• _WHAT IS EXPECTED_: Transcribe the material verbatim in full; the pictures do not belong in the copy.

============

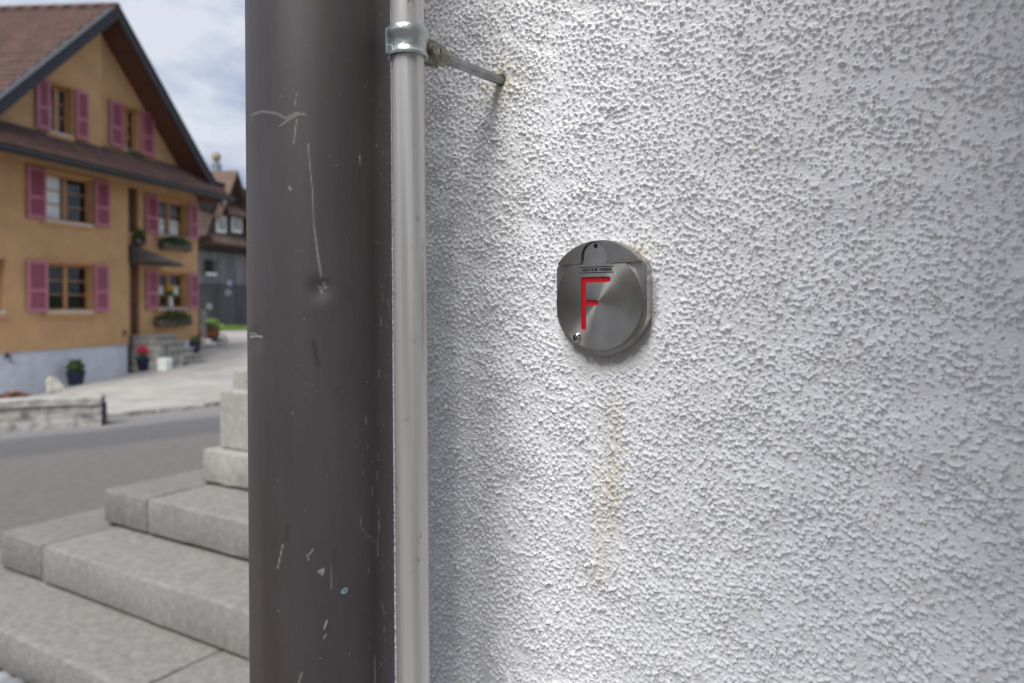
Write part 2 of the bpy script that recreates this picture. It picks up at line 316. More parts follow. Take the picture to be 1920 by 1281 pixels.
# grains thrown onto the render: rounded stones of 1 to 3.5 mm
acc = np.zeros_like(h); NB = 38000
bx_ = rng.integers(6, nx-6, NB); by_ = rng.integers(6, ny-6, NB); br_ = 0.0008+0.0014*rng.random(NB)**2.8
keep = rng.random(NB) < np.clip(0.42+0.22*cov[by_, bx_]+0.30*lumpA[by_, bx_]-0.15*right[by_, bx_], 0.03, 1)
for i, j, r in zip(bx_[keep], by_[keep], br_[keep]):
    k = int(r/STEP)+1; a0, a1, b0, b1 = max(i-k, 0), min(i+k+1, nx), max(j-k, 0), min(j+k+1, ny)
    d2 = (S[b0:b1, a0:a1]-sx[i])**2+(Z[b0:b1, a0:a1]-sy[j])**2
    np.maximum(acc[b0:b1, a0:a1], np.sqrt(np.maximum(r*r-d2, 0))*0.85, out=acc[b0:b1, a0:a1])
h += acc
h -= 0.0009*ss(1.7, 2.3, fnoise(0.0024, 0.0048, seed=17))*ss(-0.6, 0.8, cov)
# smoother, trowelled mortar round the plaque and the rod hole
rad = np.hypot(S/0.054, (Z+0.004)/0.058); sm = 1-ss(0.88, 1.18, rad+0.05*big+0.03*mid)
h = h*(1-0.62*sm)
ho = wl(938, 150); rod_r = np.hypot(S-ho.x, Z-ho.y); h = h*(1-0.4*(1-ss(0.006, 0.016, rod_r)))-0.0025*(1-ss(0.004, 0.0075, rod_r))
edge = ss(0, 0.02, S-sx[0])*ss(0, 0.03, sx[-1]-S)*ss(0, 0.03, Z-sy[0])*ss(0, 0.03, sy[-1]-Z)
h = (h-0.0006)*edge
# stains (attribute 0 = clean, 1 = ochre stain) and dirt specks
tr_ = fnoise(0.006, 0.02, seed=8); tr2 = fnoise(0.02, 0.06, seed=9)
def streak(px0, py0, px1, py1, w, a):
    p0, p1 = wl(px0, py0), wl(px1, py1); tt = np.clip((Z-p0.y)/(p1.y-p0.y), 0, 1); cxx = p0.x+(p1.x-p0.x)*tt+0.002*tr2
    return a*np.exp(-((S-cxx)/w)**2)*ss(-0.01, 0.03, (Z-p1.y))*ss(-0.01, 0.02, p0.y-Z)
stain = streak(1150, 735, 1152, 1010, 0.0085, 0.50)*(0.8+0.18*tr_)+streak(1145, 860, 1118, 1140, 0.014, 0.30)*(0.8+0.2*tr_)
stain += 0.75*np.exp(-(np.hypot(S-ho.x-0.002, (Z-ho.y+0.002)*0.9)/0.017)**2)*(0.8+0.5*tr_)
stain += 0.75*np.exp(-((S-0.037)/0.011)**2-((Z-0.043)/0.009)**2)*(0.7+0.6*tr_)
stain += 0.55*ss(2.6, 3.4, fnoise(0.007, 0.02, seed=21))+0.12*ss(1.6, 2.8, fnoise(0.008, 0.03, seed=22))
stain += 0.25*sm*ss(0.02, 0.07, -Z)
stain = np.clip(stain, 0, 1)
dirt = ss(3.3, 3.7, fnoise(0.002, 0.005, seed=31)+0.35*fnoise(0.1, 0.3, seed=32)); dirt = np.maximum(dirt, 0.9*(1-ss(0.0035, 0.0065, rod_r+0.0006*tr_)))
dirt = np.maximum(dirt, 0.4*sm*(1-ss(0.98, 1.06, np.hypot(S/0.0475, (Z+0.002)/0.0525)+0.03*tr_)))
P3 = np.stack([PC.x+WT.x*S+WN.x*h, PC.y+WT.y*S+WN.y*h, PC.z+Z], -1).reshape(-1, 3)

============

• _ANSWER TO THIS PROBLEM_:
Write part 2 of the bpy script that recreates this picture. It picks up at line 316. More parts follow. Take the picture to be 1920 by 1281 pixels.
# grains thrown onto the render: rounded stones of 1 to 3.5 mm
acc = np.zeros_like(h); NB = 38000
bx_ = rng.integers(6, nx-6, NB); by_ = rng.integers(6, ny-6, NB); br_ = 0.0008+0.0014*rng.random(NB)**2.8
keep = rng.random(NB) < np.clip(0.42+0.22*cov[by_, bx_]+0.30*lumpA[by_, bx_]-0.15*right[by_, bx_], 0.03, 1)
for i, j, r in zip(bx_[keep], by_[keep], br_[keep]):
    k = int(r/STEP)+1; a0, a1, b0, b1 = max(i-k, 0), min(i+k+1, nx), max(j-k, 0), min(j+k+1, ny)
    d2 = (S[b0:b1, a0:a1]-sx[i])**2+(Z[b0:b1, a0:a1]-sy[j])**2
    np.maximum(acc[b0:b1, a0:a1], np.sqrt(np.maximum(r*r-d2, 0))*0.85, out=acc[b0:b1, a0:a1])
h += acc
h -= 0.0009*ss(1.7, 2.3, fnoise(0.0024, 0.0048, seed=17))*ss(-0.6, 0.8, cov)
# smoother, trowelled mortar round the plaque and the rod hole
rad = np.hypot(S/0.054, (Z+0.004)/0.058); sm = 1-ss(0.88, 1.18, rad+0.05*big+0.03*mid)
h = h*(1-0.62*sm)
ho = wl(938, 150); rod_r = np.hypot(S-ho.x, Z-ho.y); h = h*(1-0.4*(1-ss(0.006, 0.016, rod_r)))-0.0025*(1-ss(0.004, 0.0075, rod_r))
edge = ss(0, 0.02, S-sx[0])*ss(0, 0.03, sx[-1]-S)*ss(0, 0.03, Z-sy[0])*ss(0, 0.03, sy[-1]-Z)
h = (h-0.0006)*edge
# stains (attribute 0 = clean, 1 = ochre stain) and dirt specks
tr_ = fnoise(0.006, 0.02, seed=8); tr2 = fnoise(0.02, 0.06, seed=9)
def streak(px0, py0, px1, py1, w, a):
    p0, p1 = wl(px0, py0), wl(px1, py1); tt = np.clip((Z-p0.y)/(p1.y-p0.y), 0, 1); cxx = p0.x+(p1.x-p0.x)*tt+0.002*tr2
    return a*np.exp(-((S-cxx)/w)**2)*ss(-0.01, 0.03, (Z-p1.y))*ss(-0.01, 0.02, p0.y-Z)
stain = streak(1150, 735, 1152, 1010, 0.0085, 0.50)*(0.8+0.18*tr_)+streak(1145, 860, 1118, 1140, 0.014, 0.30)*(0.8+0.2*tr_)
stain += 0.75*np.exp(-(np.hypot(S-ho.x-0.002, (Z-ho.y+0.002)*0.9)/0.017)**2)*(0.8+0.5*tr_)
stain += 0.75*np.exp(-((S-0.037)/0.011)**2-((Z-0.043)/0.009)**2)*(0.7+0.6*tr_)
stain += 0.55*ss(2.6, 3.4, fnoise(0.007, 0.02, seed=21))+0.12*ss(1.6, 2.8, fnoise(0.008, 0.03, seed=22))
stain += 0.25*sm*ss(0.02, 0.07, -Z)
stain = np.clip(stain, 0, 1)
dirt = ss(3.3, 3.7, fnoise(0.002, 0.005, seed=31)+0.35*fnoise(0.1, 0.3, seed=32)); dirt = np.maximum(dirt, 0.9*(1-ss(0.0035, 0.0065, rod_r+0.0006*tr_)))
dirt = np.maximum(dirt, 0.4*sm*(1-ss(0.98, 1.06, np.hypot(S/0.0475, (Z+0.002)/0.0525)+0.03*tr_)))
P3 = np.stack([PC.x+WT.x*S+WN.x*h, PC.y+WT.y*S+WN.y*h, PC.z+Z], -1).reshape(-1, 3)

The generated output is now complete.